The question here for Facebook and Libra is: If this becomes
profitable, will you IPO Libra, the same way VISA decided to change from a member-owned
not-for-profit to a public corporation?
I’m not saying that’s bad. Dee Hock, on the other hand, is
more decisive about the topic than I am – he parted ways with Visa for this
reason – he wanted to keep it from becoming a profit-seeking corporation to
maintain its mission to open access to financial products for everyone.
Will Libra maintain its mission, or will it turn into Visa
2.0 meets Facebook-style data mining?
Peer to peer and payment functions
Libra claims that the network itself will enable two kinds
of wallets – Facebook’s (Calibra), with full identity verification and affiliated
with Libra, and more self-sovereign wallets, where if you control your key, you
control your Libras, without any identity checks.
The second wallet type is interesting, but likely doomed
from birth – most merchants, vendors won’t accept it due to risks. Some will,
in the same way they accept cash today.
Calibra, the first wallet, is interesting to mention here because it wants to ultimately connect two things – identity and payment. The most interesting and concerning part about this fact is they want to do it fee free. That means that the users and their data will be the product. If you don’t pay for the service, you’re being offered to someone who does. Fun, right?
And, yes, Calibra will compete with Paypal, Venmo, Cash App, Zelle etc.
The ethics and moral debate on Facebook and Libra
This was the topic of debate when we met in San Francisco,
for Libra-themed round table.
This comes at no surprise to anyone who has seen Facebook
take off from a college-themed youth social network to the global organization
that it is today. It’s over 2.4B strong user base has proven to be not just a
tool for people to connect with each other – which is great, but also one of
the best cash cows for advertising, a mass surveillance tool for governments
and, more recently, a powerful elections / political medium. I’m sure the team
behind Facebook never intended for more than the first 2, but as it happens
when large groups of people gravitate in one place, so does a proportional
level of bad actors (both individual and institutional).
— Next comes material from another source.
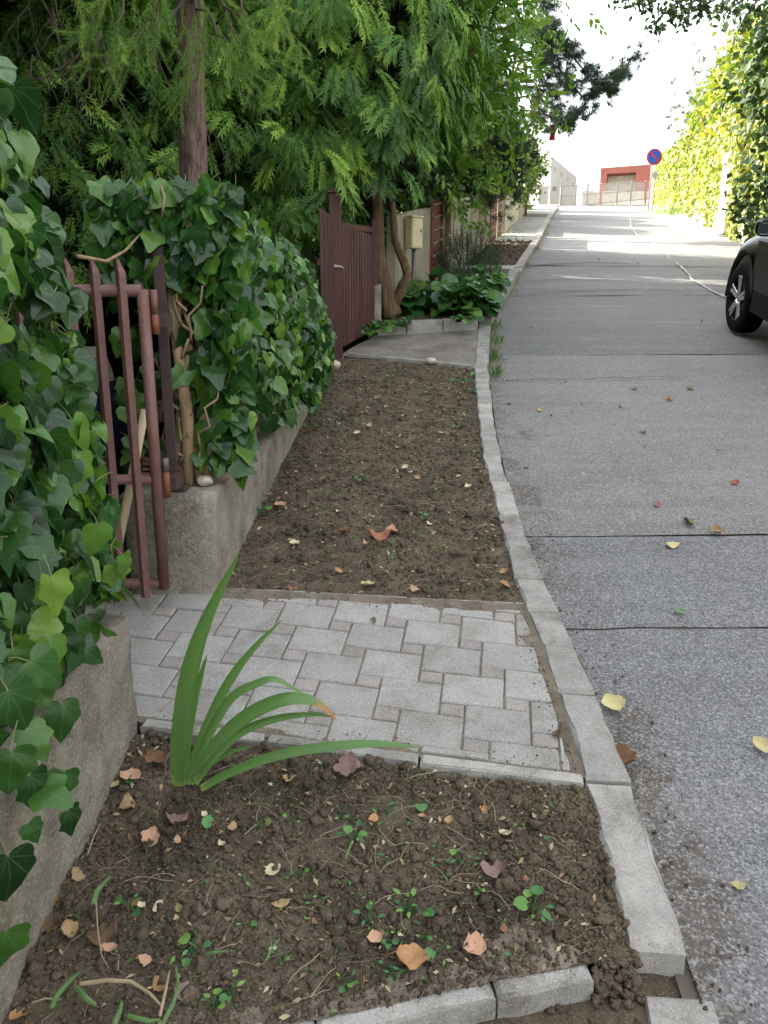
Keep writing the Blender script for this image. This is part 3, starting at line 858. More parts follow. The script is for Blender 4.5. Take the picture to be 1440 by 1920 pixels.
# trodden pale dirt at the lower edge of the front bed and swept dirt along the road
def ragged(name, side, y0, y1, n, w0, w1, off, mat, seed):
    V, F = [], []
    for i in range(n + 1):
        y = y0 + (y1 - y0) * i / n
        w = w0 + (w1 - w0) * max(0.0, 0.5 + 1.3 * float(fbm(np.array([y * 3.1]), np.array([seed * 7.7]), seed, 5)[0]))
        for k in range(5):
            x = side(y) + w * k / 4
            V.append((x, y, g(y) + off + (0.010 * (1 - k / 4) - 0.006 * (k == 4)) + 0.010 * float(fbm(np.array([x * 40]), np.array([y * 40]), seed, 3)[0])))
    for i in range(n):
        for k in range(4):
            F.append((i * 5 + k, i * 5 + k + 1, i * 5 + k + 6, i * 5 + k + 5))
    o = new_obj(name, pymesh(name, V, F), mat, smooth=True)
    o['kind'] = 'stuff'
    return o
# roots, straw and cut stems lying on the soil
def straw_soups():
    out = []
    for k in range(7):
        r = np.random.default_rng(k)
        n = 5
        P = np.zeros((n + 1, 3)); P[:, 1] = np.linspace(-.5, .5, n + 1)
        P[:, 0] = np.cumsum(r.normal(0, .055, n + 1)); P[:, 2] = 0.10 * np.abs(np.sin(np.linspace(0, 3.1, n + 1))) * r.random()
        w = 0.009
        V, F, UV = [], [], []
        for i in range(n + 1):
            V += [P[i] + [-w, 0, 0], P[i] + [0, 0, w * 1.4], P[i] + [w, 0, 0]]
        for i in range(n):
            for q in (0, 1):
                a = i * 3 + q
                F += [(a, a + 1, a + 4), (a, a + 4, a + 3)]
        out.append(Soup(V, F, np.zeros((len(V), 2))))
    return out
STRAW = straw_soups()
def straw(bed, n, l0, l1, mat='straw', name='dry_roots'):
    X, Y = bed.xy(rng.random(n), rng.random(n))
    a = rng.random(n) * 2 * PI
    A = np.stack([np.cos(a), np.sin(a), 0.176 * np.sin(a) + rng.normal(0, .12, n)], 1)
    L = l0 + (l1 - l0) * rng.random(n) ** 2
    P = np.stack([X, Y, bed.z(X, Y) + 0.008], 1)
    scatter(None, 'root', STRAW, P, A, np.tile([0, -.17, 1.0], (n, 1)) + rng.normal(0, .2, (n, 3)), L, M[mat], 0, name)
straw(bed_front, 480, 0.025, 0.12); straw(bed_front, 120, 0.02, 0.06, 'grass', 'cut_grass')
straw(bed_mid, 1300, 0.03, 0.13); straw(bed_mid, 350, 0.03, 0.08, 'grass', 'cut_grass')

def scraps(bed, n, s0, s1, mat, name):
    X, Y = bed.xy(.02 + .96 * rng.random(n), rng.random(n))
    a = rng.random(n) * 2 * PI
    A = np.stack([np.cos(a), np.sin(a), .17 * np.sin(a) + rng.normal(0, .35, n)], 1)
    P = np.stack([X, Y, bed.z(X, Y) + .007], 1)
    scatter(None, 'scrap', [Soup([(0, -.5, 0), (.22, 0, .08), (0, .5, 0), (-.22, .1, .1)], [(0, 1, 2), (0, 2, 3)], np.zeros((4, 2)))], P, A, np.tile([0, -.17, 1.0], (n, 1)) + rng.normal(0, .45, (n, 3)), s0 + (s1 - s0) * rng.random(n) ** 2, M[mat], 0, name, smooth=False)
scraps(bed_front, 620, .006, .026, 'litter', 'leaf_litter'); scraps(bed_front, 260, .008, .022, 'weed', 'green_scraps')
scraps(bed_mid, 1100, .012, .036, 'litter', 'leaf_litter'); scraps(bed_mid, 520, .012, .03, 'weed', 'green_scraps')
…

Let’s fast forward a few years into a future where Facebook
is successful, and Libra is being used by 3B people globally. We now have not
only the biggest social network, but it is now interconnected with the global financial
system – showing to whomever wants to see who is paying whom for what and when,
further enriching human metadata.
Ethics of good and bad here are debatable and my inner libertarian-leaning self tends to argue that people have the right to choose to use a tool like that, if made available, with reasonable warnings / explanations / disclaimers.
The reason we need these disclaimers / communication pieces
inside Facebook and Libra is the two type of users the platform has – unconscious
and conscious. The unconscious ones share everything and are easy to profile due
to the almost exact resemblance of their online profile to their physical self.
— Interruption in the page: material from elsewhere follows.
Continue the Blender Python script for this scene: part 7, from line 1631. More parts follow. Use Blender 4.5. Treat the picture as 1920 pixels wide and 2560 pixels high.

The conscious users are engaged in a transaction with Facebook, only sharing
that what is useful for them and receiving service as a result. In their case,
the online persona can differ significantly from their physical selves.
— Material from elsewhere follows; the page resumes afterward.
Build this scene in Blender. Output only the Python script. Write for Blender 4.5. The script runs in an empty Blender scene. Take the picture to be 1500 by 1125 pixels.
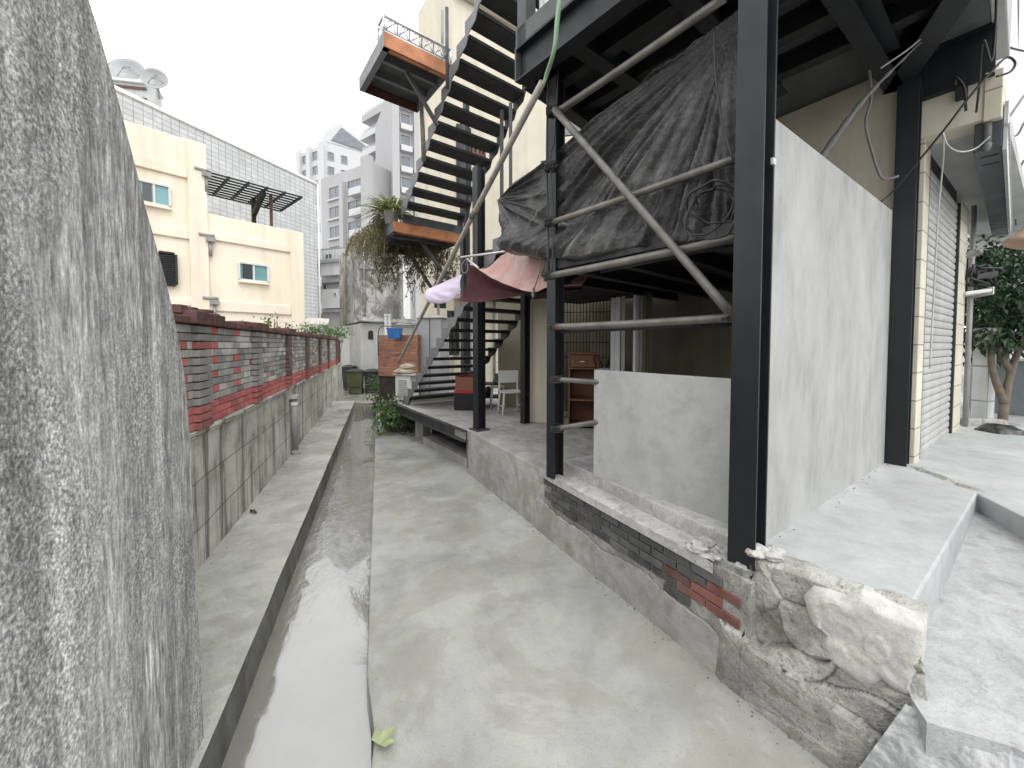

You might think you are a conscious user and that Facebook
doesn’t already have most of your data, but if you think harder, you’ll see
that Facebook knows if you changed jobs, bought a house, had a child, got
married, divorced, moved to a new city, country, neighborhood, how often you go
on vacation and where, what media you follow, what jokes you like, your sexual
and social preference, what opinions you share publicly with others, and that’s
all just by looking at your usage data – friends, likes, shares, comments, posts,
photos (and their EXIF info).
When looking at the bigger picture and what Facebook and similar companies do to our lives, my assessment is net positive. This doesn’t mean everything they do is good, but that for the most part they have made it easier for us to keep up with people in our lives.
Maybe hiring a Director for social good will help with this ethical debate.